John menjelaskan bahwa PNRE memiliki banyak program yang didasarkan pada strategi pertumbuhan ganda. Meskipun masih membutuhkan bahan bakar fosil, namun PNRE juga fokus pada bisnis rendah karbon. Mereka berupaya memaksimalkan bisnis tradisional sambil mengembangkan bisnis rendah karbon.
Untuk mendukung dekarbonisasi di sektor transportasi, PNRE telah merancang peta jalan pengembangan bioetanol hingga tahun 2031. Proyeksi permintaan biofuel diperkirakan mencapai 51 juta liter pada tahun 2034. Saat ini, Pertamina NRE bekerja sama dengan PT Sinergi Gula Nusantara (SGN) untuk membangun pabrik bioetanol di Banyuwangi, Jawa Timur dengan kapasitas produksi 30 ribu kiloliter per tahun.
Selain itu, PNRE juga menjadi pemain utama perdagangan kredit karbon di Indonesia dengan pangsa pasar sebesar 93 persen. Kredit karbon Pertamina NRE tidak hanya berasal dari pembangkit listrik energi rendah karbon, tetapi juga dari solusi berbasis alam (NBS). Sejak memulai perdagangan karbon tahun lalu, sebanyak 864 ribu ton CO2 kredit karbon telah terjual.
Dalam upaya mengakselerasi transisi energi, John menekankan pentingnya kolaborasi agar investasi dan pengembangan EBT menjadi lebih agresif dan mudah diakses dengan harga terjangkau bagi masyarakat. Wakil Ketua MPR RI dan Anggota Komisi XII DPR RI, Eddy Soeparno, juga menyatakan bahwa Indonesia memiliki potensi besar dalam pengembangan biofuel, seperti Program B35 yang dilakukan oleh Pertamina.
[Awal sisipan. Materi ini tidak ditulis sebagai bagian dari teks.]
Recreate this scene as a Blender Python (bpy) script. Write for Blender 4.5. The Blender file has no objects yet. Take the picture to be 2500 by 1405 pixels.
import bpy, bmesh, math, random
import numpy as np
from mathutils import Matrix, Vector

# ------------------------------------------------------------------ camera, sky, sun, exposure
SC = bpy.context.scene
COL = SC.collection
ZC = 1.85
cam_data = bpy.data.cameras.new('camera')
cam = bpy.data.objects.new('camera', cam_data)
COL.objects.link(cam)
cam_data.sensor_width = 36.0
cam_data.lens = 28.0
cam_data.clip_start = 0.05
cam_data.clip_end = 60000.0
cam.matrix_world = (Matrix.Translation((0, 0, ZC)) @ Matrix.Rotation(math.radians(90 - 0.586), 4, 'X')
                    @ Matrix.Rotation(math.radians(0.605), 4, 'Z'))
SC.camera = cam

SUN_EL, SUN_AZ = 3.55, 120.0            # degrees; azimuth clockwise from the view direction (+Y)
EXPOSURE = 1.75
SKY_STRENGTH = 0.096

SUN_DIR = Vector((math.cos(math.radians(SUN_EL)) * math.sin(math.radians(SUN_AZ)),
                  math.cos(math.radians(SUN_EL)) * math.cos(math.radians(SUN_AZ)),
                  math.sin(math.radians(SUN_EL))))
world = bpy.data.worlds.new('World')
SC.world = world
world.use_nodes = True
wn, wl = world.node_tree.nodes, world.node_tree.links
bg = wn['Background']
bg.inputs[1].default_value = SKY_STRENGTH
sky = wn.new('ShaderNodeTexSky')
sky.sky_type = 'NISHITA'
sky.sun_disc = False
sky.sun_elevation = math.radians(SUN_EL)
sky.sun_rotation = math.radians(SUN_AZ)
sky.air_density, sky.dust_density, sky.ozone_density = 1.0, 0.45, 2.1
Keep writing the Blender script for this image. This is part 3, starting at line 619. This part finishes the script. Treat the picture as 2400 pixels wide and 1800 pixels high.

Indonesia juga memiliki sumber biofuel yang melimpah, seperti tebu dan singkong yang dapat digunakan sebagai bahan bakar nabati. Selain itu, Pertamina juga telah berhasil mengembangkan Sustainability Aviation Fuel (SAF) berbasis biofuel, termasuk dari minyak goreng bekas. Baru-baru ini, Indonesia berhasil mencampur 5 persen bahan bakar penerbangan berkelanjutan yang telah diuji coba dalam penerbangan sebelumnya.
Dengan langkah-langkah ini, Indonesia terus berkomitmen untuk mengurangi emisi dan bergerak menuju energi bersih. Semua pihak, baik pemerintah, perusahaan, maupun masyarakat, perlu bekerja sama untuk mencapai tujuan tersebut. Semoga upaya ini dapat memberikan dampak positif bagi lingkungan dan masa depan energi Indonesia.